KU is seeking authorization to spend $1.1 billion for additional air emission controls at its Brown plant in Mercer County and its Ghent plant in Carroll County, as well as conversion of a coal ash pond to dry storage at the Ghent facility. KU estimates that a customer using 1,000 kilowatt-hours per month will see an increase of $9.46 in their monthly bill by 2016.

In addition to proposing construction of new environmental controls, KU and LG&E are also evaluating whether to retire LG&E’s Cane Run generating plant in Jefferson County and KU’s Green River plant in Muhlenberg County and Tyrone plant in Woodford County. If those plants are shut down, the utilities would file plans to replace the lost generating capacity. Those plans would be the subject of a separate PSC proceeding.

The current KU and LG&E applications and related documents are available on the PSC Web site, psc.ky.gov. The case numbers are 2011-00161 (KU) and 2011-00162 (LG&E).

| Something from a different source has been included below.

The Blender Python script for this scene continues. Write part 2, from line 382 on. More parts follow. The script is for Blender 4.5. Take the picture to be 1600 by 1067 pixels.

In addition to the public meetings, the PSC will conduct a combined formal evidentiary hearing in the cases later this year, on a date yet to be determined. The hearing will be held at the PSC offices at 211 Sower Boulevard in Frankfort, and may last several days. It will be open to the public and may be viewed live on the PSC website.

Written comments will be accepted through the conclusion of the evidentiary hearing. They may be mailed to the PSC at P.O. Box 615, Frankfort, KY 40602, faxed to 502-564-9625, e-mailed from the PSC website or submitted in person at the public meetings or at the PSC offices.

The PSC is an independent agency attached for administrative purposes to the Energy and Environment Cabinet. It regulates more than 1,500 gas, water, sewer, electric and telecommunication utilities operating in Kentucky and has approximately 100 employees.